A mesure que la liste des conditions d'octroi de l'agrément fixée par la loi s'allonge et se précise, l'approche retenue jusqu'ici par l'administration fiscale, souple et pragmatique, devient de plus en plus inconfortable et la procédure de l'agrément s'apparente de plus en plus à celle d'un agrément « de droit », la marge d'appréciation de l'administration étant réduite .

Certains interlocuteurs de votre rapporteur ont fait part de leur sentiment selon lequel la pratique des services du ministère de l'économie, des finances et de l'industrie avait perdu de sa souplesse au cours des deux dernières années. Certains ont également estimé que, pour des raisons échappant parfois à la rationalité économique, certains dossiers étaient en revanche examinés de manière particulièrement « souple ».

2. Une interprétation « libre » des conditions du bénéfice de l'avantage fiscal

La loi prévoit que la réalisation d'un investissement dans les secteurs éligibles ouvre droit à un avantage fiscal si le bien issu de la réalisation de l'investissement est exploité pendant cinq ans dans sa vocation initiale et, dans le cas des financements « externalisés », si 60 % (pour les contribuables de l'impôt sur le revenu) ou 75 % (pour les contribuables de l'impôt sur les sociétés) de l'avantage fiscal sont rétrocédés à l'entreprise exploitant le bien outre-mer.

La première condition, au stade de l'octroi de l'agrément, ne fait jamais l'objet de débat. La contestation porte plutôt sur les conséquences du non respect de cette condition.

En revanche, il arrive que l'administration, lorsqu'elle instruit les demandes d'agrément, en conditionne la délivrance à la modification du taux de rétrocession prévu par la demande dans un sens plus favorable à l'opérateur local. Lorsque la loi ne prévoyait pas de taux de rétrocession, la protection des tiers et la condition relative à l'intérêt économique de l'investissement obligeait l'administration à exiger un taux de rétrocession dans le cas des projets agréés, celui-ci pouvant éventuellement être négocié entre le ministère de l'économie, des finances et de l'industrie et le monteur.

Dès lors que le législateur a fixé un niveau minimum de rétrocession lui paraissant de nature à garantir la protection des tiers et l'intérêt économique du projet, il est surprenant que le ministère de l'économie, des finances et de l'industrie oblige à aller au delà du taux déterminé conjointement par la SNC et l'entreprise locataire , ce taux pouvant d'ailleurs, du fait du jeu de la concurrence, être supérieur au minimum légal. Le marché de la défiscalisation est aujourd'hui suffisamment concurrentiel pour que le taux de rétrocession « spontané » ne soit pas spoliateur pour l'opérateur local, qui est libre de se tourner vers un monteur qui lui proposerait un taux de rétrocession plus avantageux.

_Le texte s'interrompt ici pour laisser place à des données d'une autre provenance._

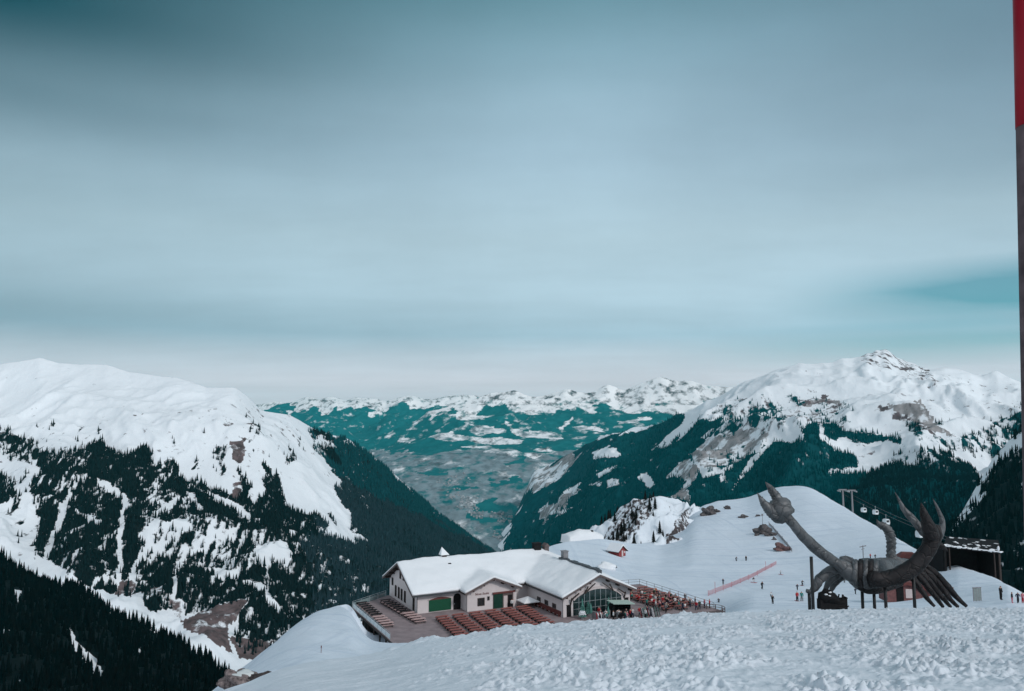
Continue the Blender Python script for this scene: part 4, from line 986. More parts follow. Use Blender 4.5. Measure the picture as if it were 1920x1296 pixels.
# ------------------------------------------------------------------ terrace
mb = MB()
mb.prism([(-33, -8.5), (29.8, -8.5), (29.8, 17), (17, 19), (15.2, 19), (15.2, -.02), (-.02, -.02), (-.02, 14.38), (-23.22, 14.38), (-23.22, 31.4), (-24, 31.4), (-33, 24.6)], 'z', -.32, 0)
TR = empty('terrace', L2W(0, 0, 0), BA); tag(TR, 'wide grey boarded sun terrace wrapped around the white restaurant', 'terrace')
mb.build('decking', m_deck, TR)
mb = MB()
for yv in np.arange(-8, 24, 3.6):
    mb.box(-32.9, -32.65, yv - .12, yv + .12, -4.5, -.33); mb.box(-30.2, -29.95, yv - .12, yv + .12, -4.5, -.33)
    mb.box(-32.9, -24, yv - .1, yv + .1, -.62, -.33)
mb.build('substructure', m_wood, TR)
mb = MB(); mb.box(-30.6, -30.4, -8.4, 24.5, -7, -.33); mb.box(-30.4, 29.5, -8.2, -8.0, -7, -.33); mb.box(29.3, 29.5, -8.0, 16.9, -5, -.33); mb.build('foundation_wall', m_dark, TR)
mb = MB(); mb.box(-33.06, -32.95, -8.5, 24.4, -.34, .03); mb.build('fascia', m_wood, TR)

def railing(name, pts, label, panel_mat, hgt=1.15, gap=.0, post=.07, solid=True, matp=m_galv, sp=2.0, rails=(1.0,)):
    o = empty(name, L2W(*pts[0]), BA); tag(o, label, 'railing'); x0, y0 = pts[0]
    for (ax, ay), (bx, by) in zip(pts[:-1], pts[1:]):
        L = math.hypot(bx - ax, by - ay); n = max(1, int(round(L / sp)))
        for i in range(n + 1):
            q = i / n; X, Y = ax + (bx - ax) * q - x0, ay + (by - ay) * q - y0
            if i or (ax, ay) == pts[0]:
                mb = MB(); mb.box(X - post / 2, X + post / 2, Y - post / 2, Y + post / 2, 0, hgt); mb.build('post', matp, o)
            if i < n and solid:
                q2 = (i + 1) / n; X2, Y2 = ax + (bx - ax) * q2 - x0, ay + (by - ay) * q2 - y0
                dx, dy = (X2 - X) / math.hypot(X2 - X, Y2 - Y), (Y2 - Y) / math.hypot(X2 - X, Y2 - Y)
                mb = MB(); mb.bar((X + dx * .1, Y + dy * .1, .52), (X2 - dx * .1, Y2 - dy * .1, .52), .035, .78); mb.build('panel', panel_mat, o)
        for rz_ in rails:
            mb = MB(); mb.bar((ax - x0, ay - y0, hgt * rz_), (bx - x0, by - y0, hgt * rz_), .06); mb.build('rail', matp, o)
    return o
railing('railing', [(-32.85, 23.9), (-32.85, .4)], 'pale panelled railing along the open long side of the terrace above the snow hollow', m_panel, sp=2.35)
m_mesh = plain('railing_glass', (.22, .30, .31), (.16, .22, .23), 2, .2)
railing('railing', [(-32.85, 24.6), (-24.2, 31.0)], 'pale railing across the far end of the terrace, meeting the end wall', m_mesh, sp=2.6, rails=(1.0, .55))
railing('railing', [(16.4, 18.6), (29.4, 16.6), (29.4, -7.4)], 'thin post railing between the crowded terrace and the piste', m_mesh, sp=2.6, rails=(1.0, .55), solid=False, matp=m_grey)

# ------------------------------------------------------------------ beer tables and benches
def make_table(name, top_mat, leg_mat, L=2.3, wd=.72, h=.76):
    o = empty(name)
    mb = MB(); mb.box(-L / 2, L / 2, -wd / 2, wd / 2, h - .05, h); mb.build('tabletop', top_mat, o)
    for s in (-1, 1):
        mb = MB(); xx = s * (L / 2 - .3)
        mb.bar((xx, -wd / 2 + .06, 0), (xx, wd / 2 - .1, h - .05), .05); mb.bar((xx, wd / 2 - .06, 0), (xx, -wd / 2 + .1, h - .05), .05); mb.bar((xx, -wd / 2 + .1, .35), (xx, wd / 2 - .1, .35), .04)
        mb.build('leg', leg_mat, o)
    return o
def make_bench(name, top_mat, leg_mat, L=2.3):
    o = empty(name)
    mb = MB(); mb.box(-L / 2, L / 2, -.16, .16, .42, .47); mb.build('seat', top_mat, o)
    for s in (-1, 1):
        mb = MB(); xx = s * (L / 2 - .25); mb.bar((xx, -.13, 0), (xx, -.1, .42), .05); mb.bar((xx, .13, 0), (xx, .1, .42), .05); mb.bar((xx, -.12, .2), (xx, .12, .2), .04); mb.build('leg', leg_mat, o)
    return o
USED = set()
def put(proto, x, y, rz, label, cat, group):
    o = proto if proto.name not in USED else copy_tree(proto)
    USED.add(o.name); o.location = L2W(x, y, .002); o.rotation_euler = (0, 0, BA + rz); tag(o, label, cat, group); return o
T1 = make_table('beer_table', m_tab_red, m_dark); B1 = make_bench('beer_bench', m_tab_red, m_dark)
T2 = make_table('terrace_table', m_tab_pale, m_dark, 2.2, .8); B2 = make_bench('terrace_bench', m_tab_pale, m_dark, 2.2)
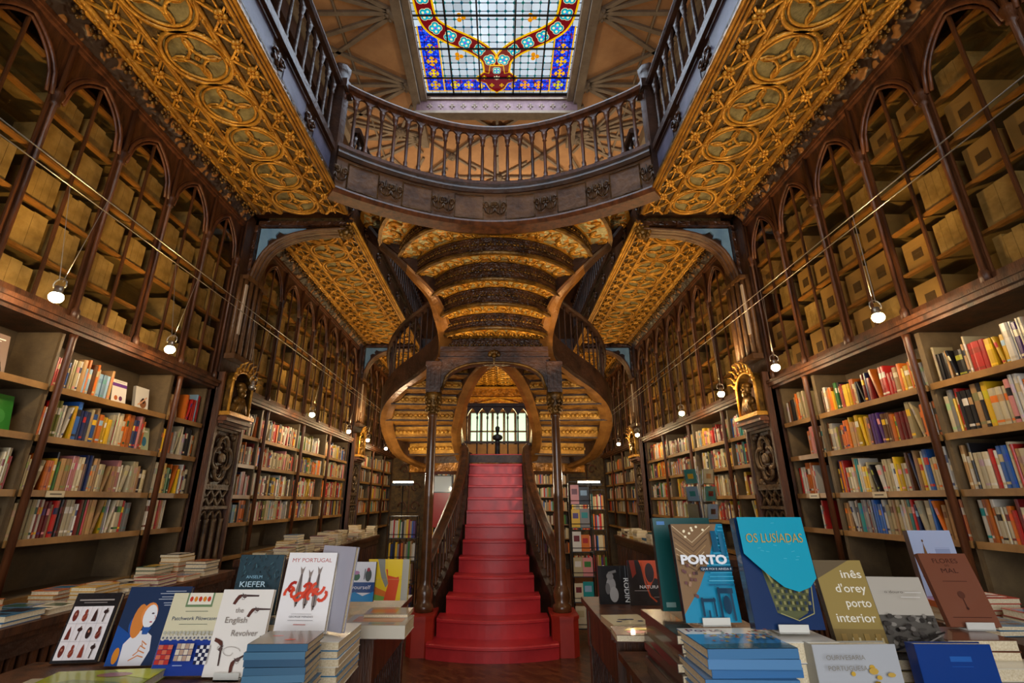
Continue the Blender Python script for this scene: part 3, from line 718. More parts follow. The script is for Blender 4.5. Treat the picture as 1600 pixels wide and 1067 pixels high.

Dans la loi, aucune disposition ne distingue, en matière de rétrocession, les règles applicables aux investissements agréés de celles applicables aux investissements non agréés, ce qui fragilise le fondement juridique de la pratique du ministère de l'économie, des finances et de l'industrie. L'agrément devrait en effet se borner à constater que le taux plancher est respecté, de la même manière qu'il constate la régularité de l'ensemble du montage locatif proposé (éligibilité de l'entreprise locataire, caractère commercial du contrat de location, etc.).

Plusieurs exemples soumis à votre rapporteur général indiquent par ailleurs que l'instruction de la demande d'agrément n'est pas toujours limitée à la vérification du respect des conditions fixées par la loi mais peut interférer dans les choix de gestion des chefs d'entreprise. Par exemple, il a été indiqué à votre rapporteur que, dans le cadre de l'instruction de demandes d'agrément, il avait été demandé à certains « monteurs » d'apporter la preuve que l'entreprise bénéficiaire de l'investissement n'aurait pas pu « défiscaliser » celui-ci « en direct ».